On Tue, Mar 26, 2019 at 11:57:43AM -0400, Drew DeVault wrote:
> On 2019-03-26 11:47 AM, Rich Felker wrote:
> > I don't see why thttpd is making it difficult. It makes routing with
> > haproxy difficult only because haproxy is more pedantic than any web
> > browser is about headers, but I don't want to use haproxy routing
> > anyway.
> 
> Does thttpd even have routing at all? As far as I can tell it is not
> capable of sourcing routes from anywhere other than the filesystem. This
> makes conditionally dispatching requests to git difficult. Perhaps I
> misunderstand how this kind of thing could be configured with thttpd?

If configured to do so, when foo/bar does not exist but foo/ does, it
will exec foo/index.cgi with access to the full path requested. This
suffices for cgit paths so it should suffice for git http protocol
too.

> > I'd love to have a modern one with the same type of design.
> > Unfortunately all the modern ones are hideous.
> 
> The design is what's antiquted.

Well we disagree on this. I consider handling of all requests via the
filesystem, using a single-task poll() loop, and exec'ing a cgi child
process per dynamic request, to be the reasonable design from a
standpoint of both proper isolation and decent efficiency. The whole
"persistent task to handle dynamic content" thing was a mistake and is
a lot more error-prone *and* resource-costly unless you're using awful
language runtimes that are slow to startup.

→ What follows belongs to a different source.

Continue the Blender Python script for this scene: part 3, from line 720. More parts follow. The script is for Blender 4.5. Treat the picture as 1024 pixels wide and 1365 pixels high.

> > > I'd vote in favor of switching to nginx, in the
> > 
> > nginx doesn't even support cgi. It just forwards to another server for
> > cgi. It's also horribly bloated and enterprise-ey. In 5-10 years it
> > will go exactly the same way Apache did. Watch for them to have their
> > own Tomcat but for whatever language displaces Java...
> 
> I agree on all of these points, but I'd like to draw attention to the
> fact that 5-10 years from now is 5-10 years from now. That's plenty of
> time to come up with a better httpd, and in the meanwhile nginx has yet
> to go the Apache way.

It's already bad, just not *as bad*. And it's much worse than what we
have now, so there's no reason to switch to it.